Improving antistatic and mechanical properties of glass fiber reinforced polypropylene composites through polar adsorption and anchoring effect of organic salt

Matrix toughness and viscosity, fiber length, interface bonding, and crystalline structure play significant roles in tuning the antistatic and mechanical properties of polypropylene (PP) composites. However, there is no report available concerning the development of antistatic PP composites by considering all these factors. In this study, we fabricate antistatic long glass fiber reinforced polypropylene random copolymer composites filled with Li-TFSI (LGF/PPR/Li-TFSI) and explore how crystallization behavior due to Li-TFSI affects the interfacial strength and conductive mechanism. It is found that the polar effect promotes the adsorption of Li-TFSI on the surface of LGF to form a conductive track, and consequently, the three-dimensional conductive network formed by intertwined LGF effectively reduces the percolation threshold (i.e., 0.15 wt/wt%). Besides, the heterogeneous nucleation induced by Li-TFSI promotes the nucleation and crystal growth of PPR molecular chains on the surface of Li-TFS. Thus, Li-TFSI wrapped by spherulites improves the anchoring effect of the LGF on the PPR matrix.
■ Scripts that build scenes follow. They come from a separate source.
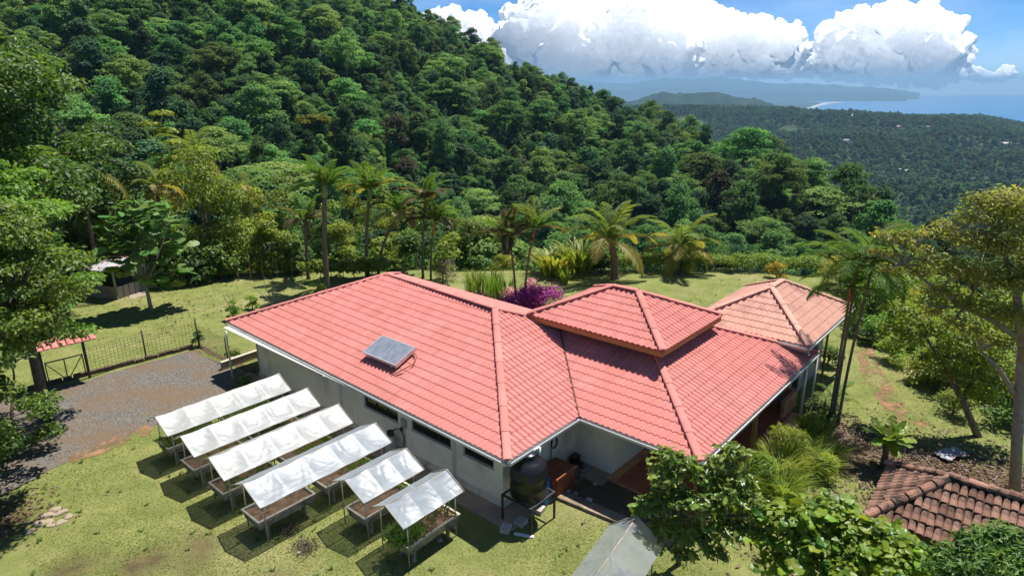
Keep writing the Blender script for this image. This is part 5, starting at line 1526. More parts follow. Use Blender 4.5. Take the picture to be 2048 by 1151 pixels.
def base_h(u, v, vtop, utop=None):
    b_ = W(u, v); d = math.hypot(b_.x, b_.y); b_.z = tz(b_.x, b_.y)
    tp = at(utop if utop is not None else u, vtop, d)
    return b_, tp.z, (tp.x - b_.x, tp.y - b_.y)

PG = 'slender garden palms behind the house'
for (u, v, ut, vt, L, nf, shaft, mats, lab, kw) in (
    (655, 580, 649, 392, 2.6, 14, 'green_shaft', ('palm', 'palm', 'palm'), 'tall dark green palm with thick trunk and drooping dark fronds left of the roof peak', dict(r=.2, shl=.7, arc=1.25)),
    (617, 558, 611, 440, 2.2, 9, None, ('palm', 'palm_brown'), 'shabby palm with brown hanging old leaves just left of the tall dark palm', dict(r=.13, boots=True)),
    (735, 552, 738, 400, 2.7, 14, 'green_shaft', ('palm', 'palm', 'palm', 'palm_dry'), 'tall palm with a bright yellow dying frond among its green ones', dict(r=.15)),
    (757, 552, 790, 442, 2.4, 12, 'green_shaft', ('palm', 'palm', 'palm_dry'), 'lower spreading palm with yellow-tipped arching fronds right of the tall yellow-fronded palm', dict(r=.12, arc=1.6)),
    (846, 556, 849, 422, 2.4, 11, 'red_shaft', ('palm', 'palm_brown', 'palm_brown'), 'taller red-stemmed palm with brownish fronds above the roof peak', dict(r=.09, shl=1.0, el=(80, 15))),
    (862, 560, 866, 466, 2.2, 11, 'red_shaft', ('palm', 'palm', 'palm_brown'), 'lower red-stemmed palm with green fronds above the roof peak', dict(r=.08, shl=1.0, el=(78, 10))),
    (1032, 614, 1022, 500, 2.0, 11, 'red_shaft', ('palm_brown', 'palm', 'palm_brown'), 'shorter orange-stemmed palm left of the purple flower bush', dict(r=.08, shl=1.1, el=(78, 5))),
    (1049, 614, 1064, 482, 2.2, 12, 'red_shaft', ('palm_pale', 'palm', 'palm_brown'), 'taller orange-stemmed palm with thin black trunk beside the purple flower bush', dict(r=.075, shl=.9, el=(80, 5)))):
    b_, h_, ln = base_h(u, v, vt, ut)
    kw = dict(dict(arc=1.05, ll=.66, pairs=32, wd=.095, droop=.38, el=(86, 18)), **kw)
    palm('slender_palm', lab, b_, h_, L, nf, PG, ln, shaft=shaft, mats=mats, seed=u, **kw)
for (u, v, ut, vt, L, nf, lab, kw) in (
    (1230, 557, 1220, 478, 4.0, 16, 'coconut palm with stout brown trunk and pale upright fronds at the lawn edge', dict(r=.3, mats=('palm_pale', 'palm_pale', 'palm_dry'), el=(86, 8), lean=None)),
    (1362, 542, 1361, 492, 3.3, 15, 'short coconut palm with golden drooping lower fronds behind the hedge', dict(r=.17, mats=('palm_pale', 'palm_pale', 'palm_dry', 'palm_dry'), el=(84, -20)))):
    b_, h_, ln = base_h(u, v, vt, ut); kw.pop('lean', None)
    palm('coconut_palm', lab, b_, h_, L, nf, 'coconut palms along the lawn edge', ln, arc=1.35, ll=.95, pairs=38, wd=.09, droop=.5, seed=u, **kw)
for (u, vt, d, L, lab, mats, sd) in ((155, 335, 50, 3.6, 'dark coconut palm with ragged fronds behind the big leafy tree at left', ('palm', 'palm', 'palm_dry'), 4),
    (390, 300, 59, 3.2, 'coconut palm with pale fronds standing behind the bright bushy tree', ('palm_pale', 'palm_pale', 'palm_dry'), 5),
    (312, 375, 52, 2.6, 'palm with golden dead fronds between the broad-leaved tree and the bushy tree', ('palm_pale', 'palm_dry', 'palm_dry'), 6),
    (486, 385, 57, 2.4, 'palm with orange dead fronds right of the bright bushy tree', ('palm_pale', 'palm_dry', 'palm_dry'), 8)):
    p = at(u, vt, d); gz = tz(p.x, p.y)
    palm('coconut_palm', lab, (p.x, p.y, gz), p.z - gz, L, 13, 'coconut palms at the forest edge', r=.16, mats=mats, arc=1.6, ll=.75, pairs=28, wd=.085, droop=.6, el=(80, -25), seed=sd)
for i, (u, v, ut, vt, L, lab) in enumerate(((1658, 850, 1698, 600, 1.9, 'lowest of the three slim palms with leaning dark stems beside the annex'), (1664, 850, 1712, 555, 2.1, 'middle slim palm of the cluster with leaning stems beside the annex'), (1676, 848, 1744, 540, 2.1, 'rightmost slim palm of the cluster with leaning stems beside the annex'))):
    b_ = W(u, v); d = math.hypot(b_.x, b_.y); tp = at(ut, vt, d + .2)
    palm('slender_palm', lab, b_, tp.z, L + .15, 14, 'palm cluster beside the annex', (tp.x - b_.x, tp.y - b_.y), r=.06, shaft=['red_shaft', 'green_shaft', 'green_shaft'][i], shl=.55, mats=('palm',), arc=1.35, ll=.5, pairs=24, wd=.05, droop=.3, el=(75, -5), seed=40 + i)
for (u, v, h_, L, lab) in ((1662, 822, .5, 1.1, 'small young palm at the foot of the palm cluster'), (1612, 735, .8, 1.2, 'small young palm against the wall under the annex'), (1985, 800, 1.2, 2.0, 'dark young palm under the large olive tree')):
    palm('young_palm', lab, W(u, v), h_, L, 9, 'young palms at right', r=.05, mats=('palm', 'palm_pale'), arc=1.3, ll=.35, pairs=16, wd=.045, el=(80, 15), seed=u)

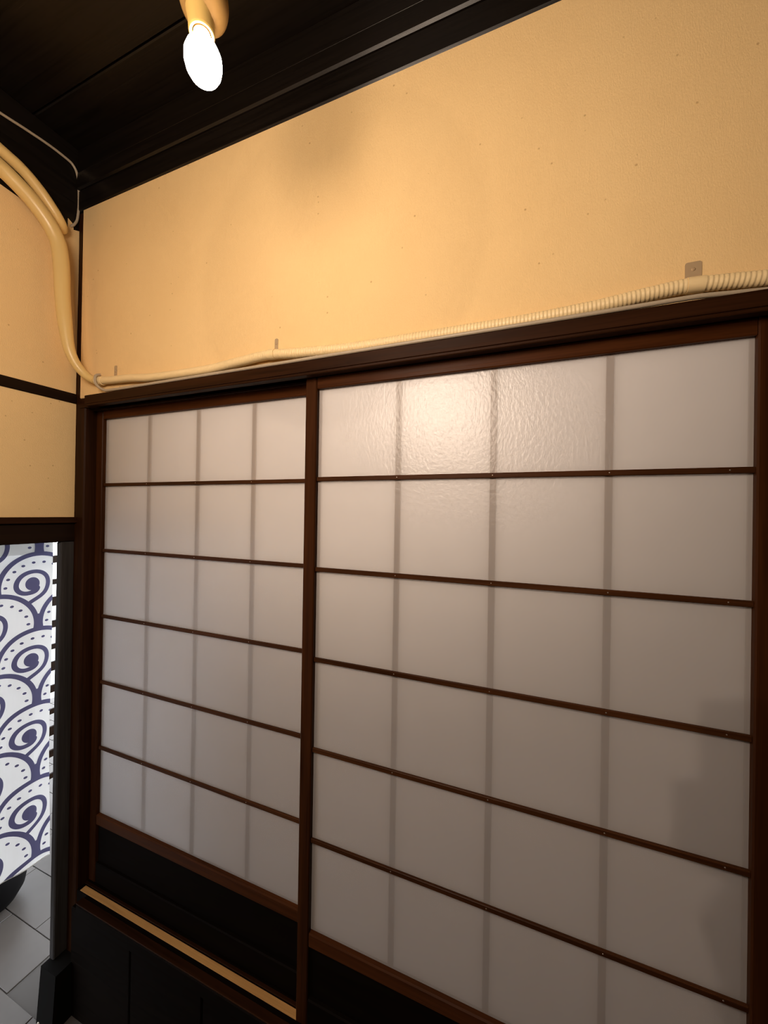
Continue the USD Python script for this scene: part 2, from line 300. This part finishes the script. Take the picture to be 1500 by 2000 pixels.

However, the anchorage degree is related to the close proximity of conductive particles, specifically, 0.05 wt/wt% Li-TFSI results in the highest level of stress transfer. Meanwhile, although the addition of 0.15 wt/wt% Li-TFSI causes a slight decrease in the interface strength, it leads to competitive nucleation between Li-TFSI and LGF, thereby generating thicker lamellae, which makes LGF/PPR/Li-TFSI the largest modulus. This study provides some new insights into the tailoring of material properties using Li-TFSI for antistatic PP composites.